OK, Mark. I will concede that a rental real estate activity in which you materially participae in the operation and management of your own investment properties can qualify for real estate professional status.

I can’t seem to reconcile this comment with IRC § 469(c)(7) which says that income and losses from rental real estate is generally passive except rentals in which a real estate professional materially participates.

If the REP’s rental income is not passive, then what is it? The code does not say specifically, but by inference doesn’t it become active and therefore subject to SE income taxes?

Also, from IRS Pub 925: Disposition of property interests. Gain on the disposition of an interest in property generally is passive activity income if, at the time of the disposition, the property was used in an activity that was a passive activity in the year of disposition.

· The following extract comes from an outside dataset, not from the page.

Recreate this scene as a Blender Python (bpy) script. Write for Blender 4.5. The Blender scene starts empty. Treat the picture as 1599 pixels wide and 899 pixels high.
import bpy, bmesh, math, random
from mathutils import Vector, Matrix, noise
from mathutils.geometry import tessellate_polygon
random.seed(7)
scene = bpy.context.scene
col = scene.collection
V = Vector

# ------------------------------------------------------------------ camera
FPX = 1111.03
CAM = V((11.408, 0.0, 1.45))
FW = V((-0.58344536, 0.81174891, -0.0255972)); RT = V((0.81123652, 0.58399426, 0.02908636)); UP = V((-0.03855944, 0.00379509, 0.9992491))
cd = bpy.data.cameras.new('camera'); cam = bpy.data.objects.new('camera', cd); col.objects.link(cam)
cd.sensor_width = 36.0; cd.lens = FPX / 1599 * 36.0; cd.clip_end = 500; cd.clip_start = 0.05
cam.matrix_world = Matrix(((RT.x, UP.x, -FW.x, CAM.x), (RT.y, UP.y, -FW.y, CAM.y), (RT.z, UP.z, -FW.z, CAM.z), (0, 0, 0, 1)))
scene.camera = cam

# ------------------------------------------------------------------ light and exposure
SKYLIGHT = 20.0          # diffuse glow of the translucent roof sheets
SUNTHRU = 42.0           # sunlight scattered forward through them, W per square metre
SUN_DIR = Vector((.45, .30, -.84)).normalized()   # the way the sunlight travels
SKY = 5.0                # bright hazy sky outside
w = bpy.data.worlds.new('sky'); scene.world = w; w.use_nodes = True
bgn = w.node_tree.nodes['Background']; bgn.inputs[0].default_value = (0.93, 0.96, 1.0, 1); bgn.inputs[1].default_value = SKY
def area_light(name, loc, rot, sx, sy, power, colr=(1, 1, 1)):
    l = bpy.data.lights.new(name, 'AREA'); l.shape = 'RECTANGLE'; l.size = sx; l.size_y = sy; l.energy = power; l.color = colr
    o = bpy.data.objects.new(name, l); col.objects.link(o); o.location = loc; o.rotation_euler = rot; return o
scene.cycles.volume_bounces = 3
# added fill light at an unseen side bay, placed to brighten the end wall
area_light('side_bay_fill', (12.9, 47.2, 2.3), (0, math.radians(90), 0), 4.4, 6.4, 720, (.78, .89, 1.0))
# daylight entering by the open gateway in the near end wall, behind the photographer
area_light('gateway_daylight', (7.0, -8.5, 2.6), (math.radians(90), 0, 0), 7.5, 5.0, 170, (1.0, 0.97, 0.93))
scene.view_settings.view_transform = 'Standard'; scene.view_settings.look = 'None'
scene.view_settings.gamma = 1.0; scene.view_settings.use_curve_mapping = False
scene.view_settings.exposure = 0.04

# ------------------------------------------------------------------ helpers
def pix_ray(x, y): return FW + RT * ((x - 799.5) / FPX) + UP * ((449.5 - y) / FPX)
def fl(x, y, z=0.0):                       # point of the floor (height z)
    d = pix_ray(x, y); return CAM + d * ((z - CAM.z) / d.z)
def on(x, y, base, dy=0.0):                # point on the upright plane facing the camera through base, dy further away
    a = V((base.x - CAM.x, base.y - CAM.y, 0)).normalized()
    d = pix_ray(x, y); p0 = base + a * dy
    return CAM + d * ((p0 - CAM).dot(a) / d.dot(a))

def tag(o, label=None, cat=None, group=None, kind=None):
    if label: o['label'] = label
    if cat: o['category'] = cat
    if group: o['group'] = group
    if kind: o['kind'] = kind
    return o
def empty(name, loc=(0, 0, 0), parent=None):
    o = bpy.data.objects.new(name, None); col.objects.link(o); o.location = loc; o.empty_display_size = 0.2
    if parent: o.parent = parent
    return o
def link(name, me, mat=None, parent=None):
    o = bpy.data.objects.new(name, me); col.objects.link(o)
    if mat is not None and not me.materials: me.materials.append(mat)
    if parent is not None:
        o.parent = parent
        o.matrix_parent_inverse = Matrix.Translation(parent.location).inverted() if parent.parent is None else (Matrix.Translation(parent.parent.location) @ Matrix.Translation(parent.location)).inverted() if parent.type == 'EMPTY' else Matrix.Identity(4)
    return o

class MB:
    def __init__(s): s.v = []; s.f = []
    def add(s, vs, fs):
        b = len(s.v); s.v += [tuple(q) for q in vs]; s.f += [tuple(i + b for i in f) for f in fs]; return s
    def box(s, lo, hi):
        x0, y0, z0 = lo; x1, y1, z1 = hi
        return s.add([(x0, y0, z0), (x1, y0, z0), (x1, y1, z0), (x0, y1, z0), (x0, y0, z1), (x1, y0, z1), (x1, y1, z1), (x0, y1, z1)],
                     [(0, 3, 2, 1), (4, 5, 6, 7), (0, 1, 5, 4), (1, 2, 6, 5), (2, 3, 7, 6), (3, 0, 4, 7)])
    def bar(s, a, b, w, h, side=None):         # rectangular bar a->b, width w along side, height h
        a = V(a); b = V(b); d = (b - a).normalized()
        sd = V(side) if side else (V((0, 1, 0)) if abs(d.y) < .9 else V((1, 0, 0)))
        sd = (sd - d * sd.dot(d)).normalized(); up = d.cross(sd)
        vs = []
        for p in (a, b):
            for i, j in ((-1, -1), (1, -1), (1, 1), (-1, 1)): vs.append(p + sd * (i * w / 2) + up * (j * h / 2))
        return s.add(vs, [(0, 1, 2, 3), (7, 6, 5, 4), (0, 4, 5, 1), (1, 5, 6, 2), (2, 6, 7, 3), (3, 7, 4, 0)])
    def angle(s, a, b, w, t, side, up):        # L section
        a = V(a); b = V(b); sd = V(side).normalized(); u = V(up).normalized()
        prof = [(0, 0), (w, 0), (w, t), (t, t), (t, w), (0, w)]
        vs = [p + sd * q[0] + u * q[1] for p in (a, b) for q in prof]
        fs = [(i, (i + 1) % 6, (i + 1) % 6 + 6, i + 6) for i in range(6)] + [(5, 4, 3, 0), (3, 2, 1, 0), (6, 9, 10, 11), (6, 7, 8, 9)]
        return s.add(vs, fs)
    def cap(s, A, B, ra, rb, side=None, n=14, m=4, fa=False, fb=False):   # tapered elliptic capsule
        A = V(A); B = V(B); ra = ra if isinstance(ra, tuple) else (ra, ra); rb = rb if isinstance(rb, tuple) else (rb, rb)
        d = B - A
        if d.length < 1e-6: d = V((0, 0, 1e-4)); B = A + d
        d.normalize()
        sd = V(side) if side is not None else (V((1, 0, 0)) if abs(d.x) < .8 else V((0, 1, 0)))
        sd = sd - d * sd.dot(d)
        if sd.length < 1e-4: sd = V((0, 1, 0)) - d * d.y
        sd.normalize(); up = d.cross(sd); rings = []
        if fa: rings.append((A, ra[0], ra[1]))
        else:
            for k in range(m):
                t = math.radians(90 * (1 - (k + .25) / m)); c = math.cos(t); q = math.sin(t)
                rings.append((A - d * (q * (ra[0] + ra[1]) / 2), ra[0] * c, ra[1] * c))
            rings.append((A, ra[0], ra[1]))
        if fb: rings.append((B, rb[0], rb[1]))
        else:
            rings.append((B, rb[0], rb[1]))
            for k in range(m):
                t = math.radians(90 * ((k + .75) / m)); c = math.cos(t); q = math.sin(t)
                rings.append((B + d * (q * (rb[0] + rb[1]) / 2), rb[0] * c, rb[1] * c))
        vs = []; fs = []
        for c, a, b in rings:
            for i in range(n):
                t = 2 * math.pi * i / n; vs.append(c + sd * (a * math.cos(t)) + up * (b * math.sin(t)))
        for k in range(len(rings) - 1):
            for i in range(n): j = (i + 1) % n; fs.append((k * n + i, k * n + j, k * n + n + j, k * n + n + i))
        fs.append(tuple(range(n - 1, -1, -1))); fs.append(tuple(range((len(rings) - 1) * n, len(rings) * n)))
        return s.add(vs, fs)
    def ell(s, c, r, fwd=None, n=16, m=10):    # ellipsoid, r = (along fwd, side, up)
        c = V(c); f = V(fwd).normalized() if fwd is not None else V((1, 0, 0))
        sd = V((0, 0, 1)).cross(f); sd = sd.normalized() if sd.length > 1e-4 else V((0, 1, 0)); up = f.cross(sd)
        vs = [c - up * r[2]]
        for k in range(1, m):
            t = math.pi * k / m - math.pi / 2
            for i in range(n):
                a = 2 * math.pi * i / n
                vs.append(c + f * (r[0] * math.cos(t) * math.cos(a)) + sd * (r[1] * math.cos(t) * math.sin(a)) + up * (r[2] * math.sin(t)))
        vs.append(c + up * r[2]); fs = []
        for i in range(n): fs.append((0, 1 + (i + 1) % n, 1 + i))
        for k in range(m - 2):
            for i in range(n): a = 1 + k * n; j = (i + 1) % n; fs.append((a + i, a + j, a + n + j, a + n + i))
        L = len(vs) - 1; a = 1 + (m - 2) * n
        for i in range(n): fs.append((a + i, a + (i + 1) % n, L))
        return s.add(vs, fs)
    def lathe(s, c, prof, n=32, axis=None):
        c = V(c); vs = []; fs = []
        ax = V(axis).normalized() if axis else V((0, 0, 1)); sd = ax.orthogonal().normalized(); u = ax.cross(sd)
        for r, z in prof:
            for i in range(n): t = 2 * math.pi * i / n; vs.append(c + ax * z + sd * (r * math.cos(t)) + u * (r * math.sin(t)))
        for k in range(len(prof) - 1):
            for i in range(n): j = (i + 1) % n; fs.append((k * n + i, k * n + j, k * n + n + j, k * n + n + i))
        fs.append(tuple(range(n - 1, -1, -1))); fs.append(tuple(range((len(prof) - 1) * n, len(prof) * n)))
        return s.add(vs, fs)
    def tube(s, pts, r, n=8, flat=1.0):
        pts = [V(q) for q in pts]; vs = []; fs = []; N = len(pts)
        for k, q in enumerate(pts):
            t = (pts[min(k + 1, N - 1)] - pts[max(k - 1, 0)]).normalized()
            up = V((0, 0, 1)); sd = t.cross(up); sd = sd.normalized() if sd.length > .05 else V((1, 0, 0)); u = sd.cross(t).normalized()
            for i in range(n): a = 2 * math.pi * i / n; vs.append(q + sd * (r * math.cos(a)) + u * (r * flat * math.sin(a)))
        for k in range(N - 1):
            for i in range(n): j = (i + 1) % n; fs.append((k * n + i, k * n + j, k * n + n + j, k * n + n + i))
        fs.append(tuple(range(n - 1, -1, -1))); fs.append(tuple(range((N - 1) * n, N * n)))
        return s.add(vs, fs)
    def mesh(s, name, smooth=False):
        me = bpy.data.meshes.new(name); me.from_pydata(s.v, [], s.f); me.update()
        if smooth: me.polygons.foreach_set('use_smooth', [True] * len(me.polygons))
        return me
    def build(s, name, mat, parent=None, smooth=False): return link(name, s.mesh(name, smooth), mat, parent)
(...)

The gain generally is not passive activity income if, at the time of disposition, the property was used in an activity that was not a passive activity in the year of disposition.

What does this say about the profit from the REP’s rental property sale? If the rental income (loss) has been treated as non-passive, then how is the sale profit treated?

I’m stumped.

ok. I’ve mixed terms. rental income for a REP is “active” by definition but “is not subject to SE”. my bad.

The code does not say specifically, but by inference doesn't it become active and therefore subject to SE income taxes?

Nope. because it reports up through schedule E, which doesn’t flow through to the SE. gain on sale is capital (when the final property in the combined group is sold).